McCarran-Walter Act (Immigration and Nationality Act) (United States) (1952)

2011-02-22 11:09:17

The McCarran-Walter Act was an attempt to deal systematically with the concurrent cold war threat of communist expansion and the worldwide movement of peoples in the wake of World War II (1939–45; see World War II and immigration). It codified various legislative acts and policy decisions, continuing the highly restrictive policies of the Immigration Act (1917), the Emergency Quota Act (1921), and the Johnson-Reed Act (1924), which relied on national quotas to determine the nature of future immigration.

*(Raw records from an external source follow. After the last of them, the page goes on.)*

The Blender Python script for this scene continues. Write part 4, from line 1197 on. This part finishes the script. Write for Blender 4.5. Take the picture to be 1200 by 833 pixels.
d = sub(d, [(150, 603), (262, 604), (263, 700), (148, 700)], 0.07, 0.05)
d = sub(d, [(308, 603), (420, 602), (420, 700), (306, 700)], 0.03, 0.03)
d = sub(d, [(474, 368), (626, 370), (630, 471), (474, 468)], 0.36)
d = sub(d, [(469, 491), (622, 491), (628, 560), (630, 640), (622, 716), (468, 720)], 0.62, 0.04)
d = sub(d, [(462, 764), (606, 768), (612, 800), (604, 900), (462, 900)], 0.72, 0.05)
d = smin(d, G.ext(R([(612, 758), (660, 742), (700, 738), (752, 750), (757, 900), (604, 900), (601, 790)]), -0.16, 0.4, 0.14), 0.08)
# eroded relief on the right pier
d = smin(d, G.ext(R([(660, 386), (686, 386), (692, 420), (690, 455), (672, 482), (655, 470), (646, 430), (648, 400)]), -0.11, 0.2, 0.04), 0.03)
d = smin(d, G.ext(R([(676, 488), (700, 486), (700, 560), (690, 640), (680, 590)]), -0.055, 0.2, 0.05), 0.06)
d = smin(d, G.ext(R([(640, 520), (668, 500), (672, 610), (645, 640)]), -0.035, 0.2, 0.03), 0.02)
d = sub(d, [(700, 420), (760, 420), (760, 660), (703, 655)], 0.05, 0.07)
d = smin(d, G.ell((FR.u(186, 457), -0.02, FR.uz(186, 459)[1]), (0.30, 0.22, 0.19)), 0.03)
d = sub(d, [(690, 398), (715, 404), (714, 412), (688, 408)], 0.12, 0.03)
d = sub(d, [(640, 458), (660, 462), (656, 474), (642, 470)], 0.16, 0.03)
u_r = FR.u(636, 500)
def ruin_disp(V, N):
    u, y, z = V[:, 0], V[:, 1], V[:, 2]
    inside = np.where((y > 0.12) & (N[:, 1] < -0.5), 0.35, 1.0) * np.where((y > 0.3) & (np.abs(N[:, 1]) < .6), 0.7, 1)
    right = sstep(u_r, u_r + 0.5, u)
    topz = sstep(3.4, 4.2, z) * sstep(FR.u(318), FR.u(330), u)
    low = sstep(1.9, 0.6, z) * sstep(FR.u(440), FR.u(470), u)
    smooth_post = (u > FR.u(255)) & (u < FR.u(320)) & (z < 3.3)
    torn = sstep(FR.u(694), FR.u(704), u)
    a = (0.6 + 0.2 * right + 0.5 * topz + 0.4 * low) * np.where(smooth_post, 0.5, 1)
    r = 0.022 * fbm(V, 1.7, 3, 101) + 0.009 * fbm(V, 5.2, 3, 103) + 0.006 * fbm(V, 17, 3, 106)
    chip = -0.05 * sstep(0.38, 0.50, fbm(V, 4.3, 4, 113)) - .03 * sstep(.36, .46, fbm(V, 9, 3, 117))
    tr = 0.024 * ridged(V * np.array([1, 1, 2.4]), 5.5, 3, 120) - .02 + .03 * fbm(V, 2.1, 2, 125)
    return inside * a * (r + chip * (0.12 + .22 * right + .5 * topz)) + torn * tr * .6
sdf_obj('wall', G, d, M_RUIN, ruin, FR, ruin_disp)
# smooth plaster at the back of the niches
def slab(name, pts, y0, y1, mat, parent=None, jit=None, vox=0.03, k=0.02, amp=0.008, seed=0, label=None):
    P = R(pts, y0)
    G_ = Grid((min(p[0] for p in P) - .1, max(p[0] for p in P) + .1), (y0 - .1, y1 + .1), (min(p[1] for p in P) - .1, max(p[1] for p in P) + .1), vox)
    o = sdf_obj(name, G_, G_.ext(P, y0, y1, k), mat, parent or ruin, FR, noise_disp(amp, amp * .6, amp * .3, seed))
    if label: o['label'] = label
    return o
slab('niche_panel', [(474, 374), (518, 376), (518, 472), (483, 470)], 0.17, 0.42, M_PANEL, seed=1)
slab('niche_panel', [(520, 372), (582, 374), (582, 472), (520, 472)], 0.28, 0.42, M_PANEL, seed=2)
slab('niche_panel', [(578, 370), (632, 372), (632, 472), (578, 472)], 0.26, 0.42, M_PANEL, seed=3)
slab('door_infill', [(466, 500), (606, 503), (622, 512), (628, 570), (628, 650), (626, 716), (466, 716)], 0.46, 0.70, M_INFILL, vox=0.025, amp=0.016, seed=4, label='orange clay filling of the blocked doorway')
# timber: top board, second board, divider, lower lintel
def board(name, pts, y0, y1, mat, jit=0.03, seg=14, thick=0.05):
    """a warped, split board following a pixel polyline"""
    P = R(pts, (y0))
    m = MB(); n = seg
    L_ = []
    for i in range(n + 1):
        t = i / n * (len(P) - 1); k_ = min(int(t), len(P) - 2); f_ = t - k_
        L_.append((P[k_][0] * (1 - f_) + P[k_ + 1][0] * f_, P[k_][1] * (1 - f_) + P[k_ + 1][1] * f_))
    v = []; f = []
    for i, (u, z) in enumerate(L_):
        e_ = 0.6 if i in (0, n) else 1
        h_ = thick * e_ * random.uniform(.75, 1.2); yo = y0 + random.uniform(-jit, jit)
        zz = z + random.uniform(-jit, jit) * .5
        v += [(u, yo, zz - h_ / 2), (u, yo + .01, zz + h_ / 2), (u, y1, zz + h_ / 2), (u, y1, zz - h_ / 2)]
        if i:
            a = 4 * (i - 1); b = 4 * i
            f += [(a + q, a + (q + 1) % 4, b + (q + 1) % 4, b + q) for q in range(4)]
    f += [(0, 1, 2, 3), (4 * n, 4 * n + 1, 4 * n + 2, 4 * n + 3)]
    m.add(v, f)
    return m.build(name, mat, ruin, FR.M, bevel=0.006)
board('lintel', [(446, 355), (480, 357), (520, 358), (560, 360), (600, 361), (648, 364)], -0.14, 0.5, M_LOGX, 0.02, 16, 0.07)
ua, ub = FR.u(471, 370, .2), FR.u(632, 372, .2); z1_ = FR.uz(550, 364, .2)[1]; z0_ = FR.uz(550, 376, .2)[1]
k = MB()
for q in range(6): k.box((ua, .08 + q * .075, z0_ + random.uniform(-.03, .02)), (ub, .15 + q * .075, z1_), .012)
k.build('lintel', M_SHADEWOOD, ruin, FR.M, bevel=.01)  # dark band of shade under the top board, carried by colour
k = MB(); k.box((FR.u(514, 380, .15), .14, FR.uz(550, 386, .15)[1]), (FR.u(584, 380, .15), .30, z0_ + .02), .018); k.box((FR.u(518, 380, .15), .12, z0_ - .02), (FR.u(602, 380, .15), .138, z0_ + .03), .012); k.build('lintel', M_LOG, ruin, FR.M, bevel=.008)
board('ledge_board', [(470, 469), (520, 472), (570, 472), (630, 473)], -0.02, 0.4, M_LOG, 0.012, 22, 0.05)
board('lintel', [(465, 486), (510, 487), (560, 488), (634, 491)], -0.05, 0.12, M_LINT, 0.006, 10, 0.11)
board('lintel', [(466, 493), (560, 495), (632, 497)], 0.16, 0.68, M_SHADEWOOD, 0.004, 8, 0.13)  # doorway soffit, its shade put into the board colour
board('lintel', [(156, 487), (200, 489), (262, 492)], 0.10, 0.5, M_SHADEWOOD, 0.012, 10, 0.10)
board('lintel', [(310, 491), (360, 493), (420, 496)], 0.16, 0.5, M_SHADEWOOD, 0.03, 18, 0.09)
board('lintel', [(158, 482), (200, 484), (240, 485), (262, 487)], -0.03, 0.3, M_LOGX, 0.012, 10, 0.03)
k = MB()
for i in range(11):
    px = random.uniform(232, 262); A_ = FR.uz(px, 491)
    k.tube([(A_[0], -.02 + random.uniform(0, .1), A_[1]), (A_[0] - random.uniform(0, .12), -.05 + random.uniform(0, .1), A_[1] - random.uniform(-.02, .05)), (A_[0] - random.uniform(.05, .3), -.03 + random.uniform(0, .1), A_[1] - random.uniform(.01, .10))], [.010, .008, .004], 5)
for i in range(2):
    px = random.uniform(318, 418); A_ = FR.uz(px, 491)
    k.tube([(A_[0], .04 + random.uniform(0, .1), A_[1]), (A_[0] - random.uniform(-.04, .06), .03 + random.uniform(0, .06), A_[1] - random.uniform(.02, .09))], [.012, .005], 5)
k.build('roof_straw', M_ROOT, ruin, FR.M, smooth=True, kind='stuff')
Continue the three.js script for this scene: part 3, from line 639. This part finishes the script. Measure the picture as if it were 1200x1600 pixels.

The expansion of Soviet political power and the fall of China to the Communists caused many Americans to fear the effects of loosely regulated immigration. This led to passage of the McCarran Internal Security Act (September 1950), authorizing the president in time of national emergency to detain or deport anyone suspected of threatening U.S. security. Senator Patrick McCarran of New York, a Democrat, argued against a more liberal immigration policy, fearing an augmentation of the “hard-core, indigestible blocs” of immigrants who had “not become integrated into the American way of life.” Together with fellow Democrat Representative Francis Walter of Pennsylvania, they drafted the McCarran-Walter Act, which preserved the national origins quotas then in place as the best means of preserving the “cultural balance” in the nation’s population. The main provisions of the measure included
1. establishment of a new set of preferences for determining admittees under the national quotas
a. nonquota: spouses and minor children of citizens; clergy; inhabitants of the Western Hemisphere
b. first preference: needed skilled workers, up to 50 percent of quota
c. second preference: parents of citizens, up to 30 percent of quota
d. third preference: spouses and unmarried children of resident aliens, up to 20 percent of quota
e. nonpreference: siblings and older children of citizens
2. provision of 2,000 visas for countries within the Asia-Pacific triangle, with quotas applied to ancestry categories (Chinese, Korean, Japanese, etc.) rather than countries of birth
3. elimination of racial restrictions on naturalization
4. granting the Attorney General’s Office the authority, in times of emergency, to temporarily “parole” into the United States anyone without a visa
Allotment of visas under the McCarran-Walter Act still heavily favored northern and western European countries, which received 85 percent of the quota allotment.